_SHORT PROBLEM_
Reproduce the top of the data verbatim, through and including the line that contains "b = MB(); b.box(-1.65, 9.1, -4.7, -2.55, 8.25, 8.35);".
..............................
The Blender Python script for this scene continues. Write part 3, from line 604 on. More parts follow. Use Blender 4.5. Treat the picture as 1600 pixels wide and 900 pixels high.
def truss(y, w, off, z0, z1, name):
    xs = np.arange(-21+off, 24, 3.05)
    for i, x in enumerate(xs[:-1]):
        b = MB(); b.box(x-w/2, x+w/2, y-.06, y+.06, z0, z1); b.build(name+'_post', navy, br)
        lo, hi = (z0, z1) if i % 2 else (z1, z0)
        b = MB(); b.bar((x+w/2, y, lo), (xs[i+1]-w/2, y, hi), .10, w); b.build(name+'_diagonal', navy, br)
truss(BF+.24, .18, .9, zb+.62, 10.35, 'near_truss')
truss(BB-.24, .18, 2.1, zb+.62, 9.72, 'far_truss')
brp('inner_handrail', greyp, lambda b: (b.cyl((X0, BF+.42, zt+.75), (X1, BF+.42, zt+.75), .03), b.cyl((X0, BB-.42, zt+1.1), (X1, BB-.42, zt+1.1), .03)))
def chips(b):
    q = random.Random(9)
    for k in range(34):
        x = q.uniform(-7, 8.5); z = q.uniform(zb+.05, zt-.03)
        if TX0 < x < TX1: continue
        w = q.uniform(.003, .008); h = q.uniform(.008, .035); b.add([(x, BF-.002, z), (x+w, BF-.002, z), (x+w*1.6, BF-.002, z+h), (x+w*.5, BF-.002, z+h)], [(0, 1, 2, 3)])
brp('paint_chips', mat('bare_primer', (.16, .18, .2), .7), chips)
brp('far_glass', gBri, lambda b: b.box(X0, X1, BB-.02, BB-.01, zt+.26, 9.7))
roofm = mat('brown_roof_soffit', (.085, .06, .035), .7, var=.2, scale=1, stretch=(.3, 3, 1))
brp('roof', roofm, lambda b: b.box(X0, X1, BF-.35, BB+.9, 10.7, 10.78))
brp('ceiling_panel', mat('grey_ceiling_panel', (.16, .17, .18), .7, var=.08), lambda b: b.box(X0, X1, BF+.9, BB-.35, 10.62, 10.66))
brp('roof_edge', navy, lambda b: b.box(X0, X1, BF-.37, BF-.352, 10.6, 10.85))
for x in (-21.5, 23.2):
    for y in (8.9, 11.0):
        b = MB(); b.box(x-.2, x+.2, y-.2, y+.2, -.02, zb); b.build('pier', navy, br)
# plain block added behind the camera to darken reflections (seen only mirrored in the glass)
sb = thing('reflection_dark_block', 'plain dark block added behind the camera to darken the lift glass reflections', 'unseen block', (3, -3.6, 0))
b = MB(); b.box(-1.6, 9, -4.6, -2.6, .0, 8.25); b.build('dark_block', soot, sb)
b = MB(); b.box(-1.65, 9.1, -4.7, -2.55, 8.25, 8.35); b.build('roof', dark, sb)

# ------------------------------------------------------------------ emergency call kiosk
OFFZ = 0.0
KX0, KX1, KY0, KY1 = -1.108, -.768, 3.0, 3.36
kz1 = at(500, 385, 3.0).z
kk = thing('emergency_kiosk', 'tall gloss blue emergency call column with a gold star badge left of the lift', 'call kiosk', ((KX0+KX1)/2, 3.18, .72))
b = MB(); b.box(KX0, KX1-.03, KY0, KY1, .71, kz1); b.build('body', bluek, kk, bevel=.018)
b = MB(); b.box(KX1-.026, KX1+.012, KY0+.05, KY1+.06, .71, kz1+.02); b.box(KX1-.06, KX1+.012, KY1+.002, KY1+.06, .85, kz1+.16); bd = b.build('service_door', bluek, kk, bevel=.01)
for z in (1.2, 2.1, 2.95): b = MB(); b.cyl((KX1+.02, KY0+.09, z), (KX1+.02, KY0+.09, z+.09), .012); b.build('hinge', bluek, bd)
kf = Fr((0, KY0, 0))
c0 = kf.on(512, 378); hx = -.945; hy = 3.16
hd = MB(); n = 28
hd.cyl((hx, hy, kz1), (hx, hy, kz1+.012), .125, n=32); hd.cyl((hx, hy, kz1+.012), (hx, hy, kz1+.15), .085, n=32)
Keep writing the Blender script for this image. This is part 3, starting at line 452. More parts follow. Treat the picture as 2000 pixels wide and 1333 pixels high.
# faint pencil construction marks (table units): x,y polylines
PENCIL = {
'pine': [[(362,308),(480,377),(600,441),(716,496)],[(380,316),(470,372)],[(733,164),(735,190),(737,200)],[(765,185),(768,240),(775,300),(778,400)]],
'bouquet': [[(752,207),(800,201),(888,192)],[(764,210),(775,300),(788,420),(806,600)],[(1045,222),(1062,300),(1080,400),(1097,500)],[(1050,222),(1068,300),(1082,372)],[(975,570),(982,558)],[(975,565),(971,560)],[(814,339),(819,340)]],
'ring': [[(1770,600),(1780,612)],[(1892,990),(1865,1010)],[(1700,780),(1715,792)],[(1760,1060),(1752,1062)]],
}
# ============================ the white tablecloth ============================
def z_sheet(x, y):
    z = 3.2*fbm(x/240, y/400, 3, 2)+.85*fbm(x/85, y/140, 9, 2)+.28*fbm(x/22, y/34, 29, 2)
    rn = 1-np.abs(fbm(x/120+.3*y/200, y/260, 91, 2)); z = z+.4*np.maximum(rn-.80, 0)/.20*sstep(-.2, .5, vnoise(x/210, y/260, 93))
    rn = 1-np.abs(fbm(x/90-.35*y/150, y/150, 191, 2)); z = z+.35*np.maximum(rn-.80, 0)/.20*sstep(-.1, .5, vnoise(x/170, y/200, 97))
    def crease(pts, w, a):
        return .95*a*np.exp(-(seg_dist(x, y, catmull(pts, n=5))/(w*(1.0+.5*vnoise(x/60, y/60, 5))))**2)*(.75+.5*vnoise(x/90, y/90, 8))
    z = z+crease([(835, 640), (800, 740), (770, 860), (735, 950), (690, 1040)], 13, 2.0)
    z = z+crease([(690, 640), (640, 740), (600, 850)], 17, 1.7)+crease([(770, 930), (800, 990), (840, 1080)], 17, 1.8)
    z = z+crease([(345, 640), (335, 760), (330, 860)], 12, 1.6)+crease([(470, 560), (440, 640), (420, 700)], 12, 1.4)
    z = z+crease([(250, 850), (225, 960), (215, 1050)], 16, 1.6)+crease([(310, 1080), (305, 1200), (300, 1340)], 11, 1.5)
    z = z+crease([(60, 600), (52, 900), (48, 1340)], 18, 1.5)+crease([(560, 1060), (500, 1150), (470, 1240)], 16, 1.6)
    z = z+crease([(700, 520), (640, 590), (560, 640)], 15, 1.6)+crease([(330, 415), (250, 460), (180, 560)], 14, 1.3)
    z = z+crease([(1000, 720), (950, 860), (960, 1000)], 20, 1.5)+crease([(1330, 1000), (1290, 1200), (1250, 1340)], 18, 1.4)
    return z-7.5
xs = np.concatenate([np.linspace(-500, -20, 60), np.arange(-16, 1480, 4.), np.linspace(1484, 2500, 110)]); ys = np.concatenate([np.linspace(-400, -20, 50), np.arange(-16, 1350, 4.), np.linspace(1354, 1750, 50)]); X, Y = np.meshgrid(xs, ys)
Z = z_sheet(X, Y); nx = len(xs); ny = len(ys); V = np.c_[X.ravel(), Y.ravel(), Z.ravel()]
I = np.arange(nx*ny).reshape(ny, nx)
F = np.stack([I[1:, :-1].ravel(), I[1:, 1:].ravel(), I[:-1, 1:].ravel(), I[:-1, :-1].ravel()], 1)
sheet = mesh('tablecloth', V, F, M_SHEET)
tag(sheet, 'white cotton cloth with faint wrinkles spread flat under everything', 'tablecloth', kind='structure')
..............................
_RESULT OF THIS TASK_
The Blender Python script for this scene continues. Write part 3, from line 604 on. More parts follow. Use Blender 4.5. Treat the picture as 1600 pixels wide and 900 pixels high.
def truss(y, w, off, z0, z1, name):
    xs = np.arange(-21+off, 24, 3.05)
    for i, x in enumerate(xs[:-1]):
        b = MB(); b.box(x-w/2, x+w/2, y-.06, y+.06, z0, z1); b.build(name+'_post', navy, br)
        lo, hi = (z0, z1) if i % 2 else (z1, z0)
        b = MB(); b.bar((x+w/2, y, lo), (xs[i+1]-w/2, y, hi), .10, w); b.build(name+'_diagonal', navy, br)
truss(BF+.24, .18, .9, zb+.62, 10.35, 'near_truss')
truss(BB-.24, .18, 2.1, zb+.62, 9.72, 'far_truss')
brp('inner_handrail', greyp, lambda b: (b.cyl((X0, BF+.42, zt+.75), (X1, BF+.42, zt+.75), .03), b.cyl((X0, BB-.42, zt+1.1), (X1, BB-.42, zt+1.1), .03)))
def chips(b):
    q = random.Random(9)
    for k in range(34):
        x = q.uniform(-7, 8.5); z = q.uniform(zb+.05, zt-.03)
        if TX0 < x < TX1: continue
        w = q.uniform(.003, .008); h = q.uniform(.008, .035); b.add([(x, BF-.002, z), (x+w, BF-.002, z), (x+w*1.6, BF-.002, z+h), (x+w*.5, BF-.002, z+h)], [(0, 1, 2, 3)])
brp('paint_chips', mat('bare_primer', (.16, .18, .2), .7), chips)
brp('far_glass', gBri, lambda b: b.box(X0, X1, BB-.02, BB-.01, zt+.26, 9.7))
roofm = mat('brown_roof_soffit', (.085, .06, .035), .7, var=.2, scale=1, stretch=(.3, 3, 1))
brp('roof', roofm, lambda b: b.box(X0, X1, BF-.35, BB+.9, 10.7, 10.78))
brp('ceiling_panel', mat('grey_ceiling_panel', (.16, .17, .18), .7, var=.08), lambda b: b.box(X0, X1, BF+.9, BB-.35, 10.62, 10.66))
brp('roof_edge', navy, lambda b: b.box(X0, X1, BF-.37, BF-.352, 10.6, 10.85))
for x in (-21.5, 23.2):
    for y in (8.9, 11.0):
        b = MB(); b.box(x-.2, x+.2, y-.2, y+.2, -.02, zb); b.build('pier', navy, br)
# plain block added behind the camera to darken reflections (seen only mirrored in the glass)
sb = thing('reflection_dark_block', 'plain dark block added behind the camera to darken the lift glass reflections', 'unseen block', (3, -3.6, 0))
b = MB(); b.box(-1.6, 9, -4.6, -2.6, .0, 8.25); b.build('dark_block', soot, sb)
b = MB(); b.box(-1.65, 9.1, -4.7, -2.55, 8.25, 8.35); b.build('roof', dark, sb)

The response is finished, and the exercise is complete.